寶山寺「経塚」旧参道(生駒山)
万葉の時代から河内の国と大和の国を人々が行き来していたと言われています。そんな古道のひとつに「辻子谷越」があります。現在の東大阪市石切から辻子谷(ずしだに)を歩き、生駒山上にある寶山寺経塚から寶山寺へ通じている道です。大和と河内の国境に横たわる生駒山の峠道のなかでは一番高い所(575m)を通過する難所道とされていました。現在、生駒山山頂から寶山寺へは、ハイキング道が整備されています。地形図には、寶山寺経塚からの参道が記載されていますが、昭和時代の水害で斜面が崩落し、それ以降ほぼ廃道化していたそうです。人の往来が多かった昔は、ヤスンバと呼ばれる茶屋が数件あったようです。近年、荒れていた道を整備されたということで、今回は寶山寺経塚から道を辿ってみました。

いつものように自宅から河内飯盛山に登り、生駒縦走歩道で生駒山まで歩きました。
寶山寺経塚は生駒山上遊園地の下にある駐車場の北側に隣接しています。

寶山寺経塚は、河内と大和(奈良)を結ぶ峠道(辻子谷越、鷲尾越)が通っていた場所です。ここから山腹にある寶山寺へ参道が続いていました。江戸時代に栄えた寶山寺の経塚で参道には茶店もあり、多くの人の往来があったと言われています。

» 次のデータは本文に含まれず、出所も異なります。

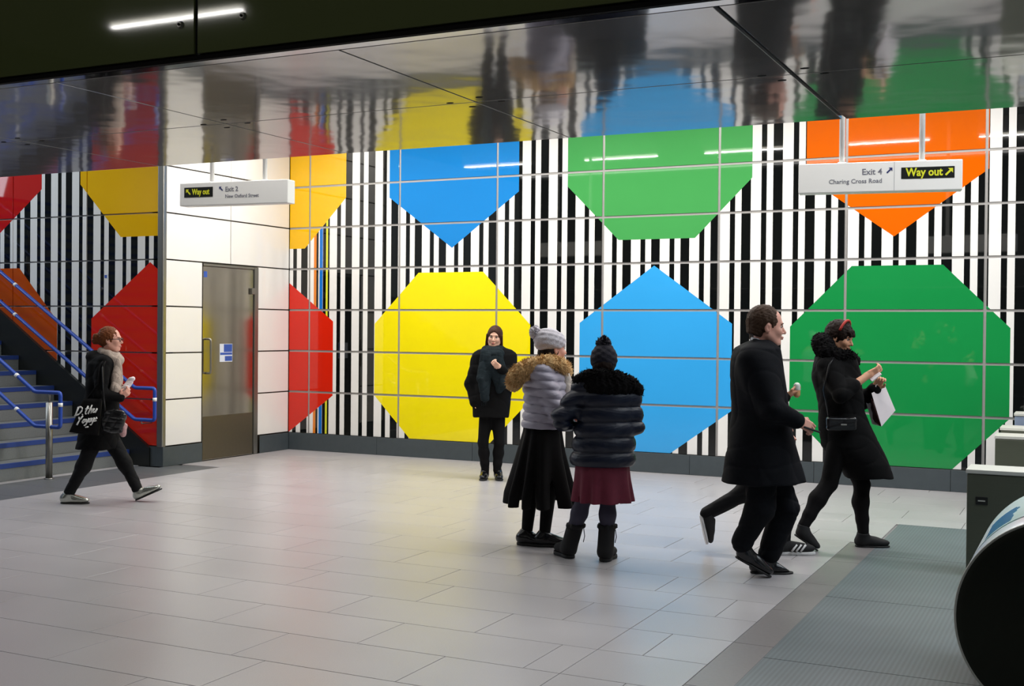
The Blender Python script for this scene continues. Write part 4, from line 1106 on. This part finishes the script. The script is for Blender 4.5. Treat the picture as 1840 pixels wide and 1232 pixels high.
rows = [(828, 1034, 1130, .16, 0), (860, 1032, 1132, .18, 0), (899, 1028, 1137, .21, 0)]
kk = F.keys(rows); kin = [(z-.05, cx, cy, rx*.92, ry*.92) for z, cx, cy, rx, ry in kk]
solid('skirt', [loft(kk, .01, pleat=(11, .08, kk[0][0], kk[-1][0])), loft(kin, .01, 's')], .007, C_BUR, F.root)
solid('tights', [*legwear(hL, kL, aL, .08, .056, .044, back=BK), *legwear(hR, kR, aR, .08, .056, .044, back=BK)], .008, C_TGT, F.root)
for g, an, kn, sx in ((bl, aL, kL, -.35), (br, aR, kR, .3)):
    d_ = unit(V(sx, .8, 0)); up_ = an+unit(kn-an)*.12
    o = shoe(F, g-d_*.08, g+d_*.16, C_SUED, C_SOLE, up_, .046, .066, .058, sole=.026)
    solid('boot_cuff', chain(ring_pts(up_+V(0, 0, -.012), .052, .052, 0, 12), .017, .01), .007, C_SUED, o, fur(.004, 3))
    tube('boot_lace', [up_+V(.055, -.03, -.03), up_+V(.062, -.035, -.08), up_+V(.052, -.045, -.12)], .003, C_SUED, o, 5)

# ------------------------------------------------------------------ 5. man in the long dark overcoat
F = Fig(1385, 1035, 'man striding right in long black overcoat and white collar, receding brown hair'); J = F.J; BK = V(-1, 0, 0)
H = Head(J(1378, 587, 0), -4, -2, 0, 1.09)
sN, sF = J(1352, 642, -.19), J(1362, 640, .19); hN_, hF_ = J(1368, 800, -.09), J(1378, 800, .09)
eN, wN = J(1388, 735, -.26), J(1436, 757, -.22); eF, wF = J(1385, 735, .22), J(1400, 765, .16)
tN = W2L(F, on_plane(1384, 1037, 2, 0)); tF = W2L(F, on_plane(1424, 1030, 2, 0))
hlN = J(1322, 1002, tN[1]); hlF = tF-V(.275, .0, 0)
aN, aF = J(1334, 975, tN[1]), gz(J(1382, 990, tF[1]), .13); kN, kF = J(1366, 915, -.09), J(1410, 912, .08)
neck = H.w((-.035, 0, -.14))
solid('body', H.prims(True)+torso_core(sN, sF, hN_, hF_, neck, H.w((-.02, 0, -.06)), .062, thin=.12)+limbs(F, sN, eN, wN, (.055, .045, .03))+limbs(F, sF, eF, wF, (.055, .045, .03))
      + leg(hN_, kN, aN, (.09, .06, .04))+leg(hF_, kF, aF, (.09, .06, .04))+hand_prims(wN, (.85, 0, -.45), (-.2, .9, -.3), 1, .75, 1.0)+hand_prims(wF, (.6, 0, -.8), (0, -1, 0), -1, .5, 1.0), BH, SK3, F.root)
H.features(F.root, H_GRY, M_LIP)
hm = [H.e((-.022, 0, .032), (.104, .085, .102), .02), H.e((-.07, 0, -.04), (.05, .066, .06), .03), H.e((.100, 0, -.022), (.066, .090, .096), .012, 's'), H.e((.088, .045, .085), (.035, .03, .035), .015, 's'), H.e((.088, -.045, .085), (.035, .03, .035), .015, 's')]
hm += [H.e((.004, .09*q, -.010), (.026, .03, .036), .006, 's') for q in (1, -1)]+[half(-H.M[2]-H.M[0]*.35, H.w((-.02, 0, -.075)), .01)]
solid('hair', hm, .006, H_GRY, F.root, fur(.0025, 5))
rows = [(610, 1350, 1386, .085, 0), (616, 1338, 1392, .14, 0), (625, 1322, 1400, .20, 0), (642, 1315, 1404, .225, 0), (675, 1312, 1409, .23, 0), (705, 1314, 1413, .225, 0), (745, 1316, 1418, .21, 0), (790, 1310, 1426, .22, 0), (830, 1303, 1437, .235, 0), (866, 1297, 1446, .25, 0)]
kk = F.keys(rows)
solid('overcoat', [loft(kk, .015, pleat=(5, .05, 1.0, .5)), cap(sN+V(0, .03, -.01), eN, .074, .070, .10), cap(eN, wN-unit(wN-eN)*.02, .070, .056, .03), cap(sF, eF, .08, .07, .05), cap(eF, wF, .07, .056, .03),
                   cap(J(1356, 613, -.075), J(1396, 640, -.085), .020, .018, .02), cap(J(1356, 613, .075), J(1396, 640, .085), .020, .018, .02)], .008, C_NVYC, F.root, folds(.005, 10, 12, 6, 21))
scl = chain([H.w(p) for p in [(-.080, 0, -.075), (-.06, -.058, -.085), (0, -.070, -.105), (.05, -.045, -.128), (.068, 0, -.140), (.05, .045, -.128), (0, .070, -.105), (-.06, .058, -.085), (-.080, 0, -.075)]], .012, .01)
scl += chain([H.w(p) for p in [(-.080, 0, -.09), (-.06, -.060, -.10), (0, -.074, -.125), (.055, -.05, -.150), (.075, 0, -.165), (.055, .05, -.150), (0, .074, -.125), (-.06, .060, -.10), (-.080, 0, -.09)]], .013, .01)
solid('shirt_collar', scl+[cap(H.w((.055, -.03, -.15)), H.w((.08, -.03, -.20)), .018, .012, .01), cap(H.w((.055, .03, -.15)), H.w((.08, .03, -.20)), .018, .012, .01)], .005, C_SHRT, F.root)
solid('trousers', [*legwear(hN_, kN, aN, .115, .090, .070, calf=0), *legwear(hF_, kF, aF, .115, .092, .072, calf=0)], .008, C_NVYC, F.root, folds(.007, 14, 14, 10, 8))
shoe(F, hlN, tN, C_SHOE, C_SOLE, aN, .044, .062, .05, up=(-.5, 0, 1)); shoe(F, hlF, tF, C_SHOE, C_SOLE, aF-V(0, 0, .02), .044, .06, .05)
t = root('mobile_phone', 'black phone held low in the overcoated man\'s hand', 'phone', tuple(Vector(F.g)), -YAW)
p_ = J(1457, 771, -.215); Mx = Matrix.Translation(Vector(p_)) @ Matrix.Rotation(math.radians(18), 4, 'Y')
bm = bmesh.new(); bx(bm, (-.055, -.034, -.006), (.055, .034, .006), .004); bm.transform(Mx); done(bm, 'phone_body', C_PLS, t)
bm = bmesh.new(); bx(bm, (-.050, -.030, .0055), (.050, .030, .0068)); bm.transform(Mx); done(bm, 'phone_screen', C_SHOE, t)

# ------------------------------------------------------------------ 6. the figure walking behind him
F = Fig(1402, 992, 'person walking hidden behind the man, only a hand, trailing leg and striped trainer show'); J = F.J; BK = V(-1, 0, 0)
H = Head(J(1376, 610, 0), 0, 0, 0, .95)
sN, sF = J(1366, 662, -.15), J(1370, 662, .15); hN_, hF_ = J(1372, 800, -.08), J(1376, 800, .08)
eN, wN = J(1384, 728, -.12), J(1414, 711, -.06); eF, wF = J(1380, 728, .22), J(1405, 735, .16)
aB, kB = J(1271, 922, .06), J(1338, 884, .07); aA, kA = gz(J(1408, 965, -.06), .105), J(1408, 896, -.06)
solid('body', H.prims(True)+torso_core(sN, sF, hN_, hF_, H.w((-.035, 0, -.15)), H.w((-.02, 0, -.06)), .055, thin=.1)+limbs(F, sN, eN, wN)+limbs(F, sF, eF, wF)+leg(hF_, kB, aB)+leg(hN_, kA, aA)
      + hand_prims(wN, (.9, 0, .35), (-.2, .3, .8), 1, .75, .95)+hand_prims(wF, (.6, 0, -.8), (0, -1, 0), -1, .5, .9), BH, SK2, F.root)
H.features(F.root, H_DRK, M_LIP)
solid('hair', [H.e((-.022, 0, .030), (.104, .087, .104), .02)]+H.hair_cut(), .007, H_DRK, F.root, fur(.002, 5))
rows = [(645, 1352, 1392, .08, 0), (654, 1346, 1396, .17, 0), (700, 1346, 1398, .18, 0), (770, 1350, 1402, .17, 0), (830, 1350, 1404, .17, 0)]
solid('jacket', [loft(F.keys(rows), .02), cap(sN, eN, .062, .055, .04), cap(eN, wN+(eN-wN)*.15, .052, .042, .03), *legwear(sF, eF, wF, .062, .055, .042, back=BK)], .009, C_BLK2, F.root, folds(.005, 14, 16, 9, 12))
solid('trousers', [*legwear(hF_, kB, aB, .095, .068, .050, calf=0), *legwear(hN_, kA, aA, .095, .07, .052, calf=0)], .008, C_TRS, F.root, folds(.004, 20, 20, 16, 6))
hb = J(1257, 927, .06); tb = J(1268, 977, .06)
o = shoe(F, hb, tb, C_SUED, C_WSOL, aB+V(.02, 0, 0), .042, .058, .045, up=(1, 0, .3), sole=.02)
tfoot = W2L(F, on_plane(1464, 996, 2, 0)); hfoot = tfoot-V(.285, 0, 0)
o = shoe(F, hfoot, tfoot, C_SUED, C_WSOL, aA, .043, .062, .048, sole=.024)
for q in range(3):
    c = hfoot+V(.12+.032*q, -.0455, .045); tube('side_stripe', [c+V(.028, .012, .030), c+V(.0, 0, 0), c+V(-.012, .002, -.016)], .0075, C_WSOL, o, 6)
t = root('drink_bottle', 'pale capped bottle in the hidden walker\'s hand, beside the man\'s chest', 'bottle', tuple(Vector(F.g)), -YAW)
p_ = J(1432, 704, -.07)
solid('bottle_body', [cap(p_-V(0, 0, .018), p_+V(0, 0, .012), .024, .025, .01)], .006, mat('peach_drink', rgb(206, 160, 110), .3, var=.1), t)
solid('cap', [cap(p_+V(0, 0, .024), p_+V(0, 0, .044), .027, .025, .01)], .005, C_FRUIT, t)

# ------------------------------------------------------------------ 7. woman with the paper bag
F = Fig(1500, 983, 'woman walking right before the green panel, black coat, red hair band, looking at phone'); J = F.J; BK = V(-1, .3, 0)
H = Head(J(1509, 606, 0), -38, -14, 0, .98)
sN, sF = J(1487, 655, -.17), J(1503, 655, .15); hN_, hF_ = J(1508, 790, -.08), J(1515, 790, .08)
eN, wN = J(1511, 708, -.26), J(1561, 673, -.20); eF, wF = J(1548, 722, .10), J(1573, 697, -.02)
tR_ = W2L(F, on_plane(1598, 983, 2, 0)); tB = W2L(F, on_plane(1468, 990, 2, 0))
aA = gz(J(1551, 955, tR_[1]), .12); kA = J(1549, 870, .04); kB = J(1490, 868, -.06); aB = J(1444, 944, tB[1]+.01)
solid('body', H.prims()+torso_core(sN, sF, hN_, hF_, H.w((-.035, 0, -.15)), H.w((-.02, 0, -.06)), .048)+limbs(F, sN, eN, wN, (.042, .038, .024))+limbs(F, sF, eF, wF, (.042, .034, .024))+leg(hF_, kA, aA, (.07, .05, .034))+leg(hN_, kB, aB, (.07, .05, .034))
      + hand_prims(wN, (.85, -.05, .45), (.1, .75, .5), -1, .55, .88)+hand_prims(wF, (.35, -.3, .85), (.1, -.8, .3), 1, .8, .88), BH, SK2, F.root)
H.features(F.root, H_DRK, M_LIP)
hr = [H.e((-.016, 0, .032), (.108, .088, .104), .02), H.e((-.05, 0, -.06), (.075, .09, .10), .03), H.e((.105, 0, -.058), (.075, .066, .098), .012, 's')]
hr += [H.cp((.075, -.03, .060), (.092, -.030, .035), .018, .012), H.cp((.080, .0, .062), (.098, .0, .036), .018, .012), H.cp((.075, .03, .060), (.092, .030, .035), .018, .012)]
solid('hair', hr, .006, H_DRK, F.root, fur(.003, 5))
bd = [H.w((.020+.01*math.sin(a), .092*math.cos(a), .035+.105*math.sin(a))) for a in np.linspace(.25, math.pi-.25, 14)]
tube('hair_band', bd, .010, C_RED, F.root, 8)
rows = [(628, 1476, 1528, .12, 0), (640, 1466, 1536, .19, 0), (655, 1461, 1541, .20, 0), (675, 1459, 1546, .20, 0), (705, 1466, 1550, .19, 0), (740, 1472, 1553, .18, 0), (770, 1472, 1566, .19, 0), (800, 1475, 1582, .20, 0), (812, 1484, 1588, .20, 0), (832, 1505, 1596, .20, 0), (858, 1519, 1603, .19, 0)]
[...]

寶山寺経塚からは、二十七丁の石柱付近から道が続きますが、沢沿いに進む道と左手の尾根を進む道(本道?)があるようです。今回は、丁石がある旧参道と言われている沢沿いの道を辿ってみました。沢は水の流れはほとんどなく歩くことに問題はありません。

薄いですが踏み跡もあり、赤テープが多く見られました。何度か沢を渡渉する箇所がありますが、歩行に問題はありません。途中、排水路やコンクリート壁などの構造物を確認することができます。やや急な斜面を歩く個所もありますが危険というほどではありませんでした。

三十丁の石柱から三十二丁の石柱の区間には、参道の石畳やヤスンバと呼ばれる茶屋の石垣跡が散見されます。昭和の水害で道が通行できなくなった区間がこの区間だということなので、その後よく整備していただいたんだと思われます。

三十二丁の石柱を確認すると間もなくハイキング道に合流します。





この日は、寶山寺に行く前に以前から気になっていた「岩谷の瀧」に立ち寄ってみました。大聖院は、かつては唐招提寺の修行場として創建され、現在でも多くの方が滝行をされています。生駒山に多く見られる八大龍王信仰、役行者や弘法大師影響が強いと言われ続けてきた神聖な場所でもあるそうです。

「岩谷の瀧 大聖院」に立ち寄った後、生駒山寶山寺へ向かい、近鉄生駒駅へ下山しました。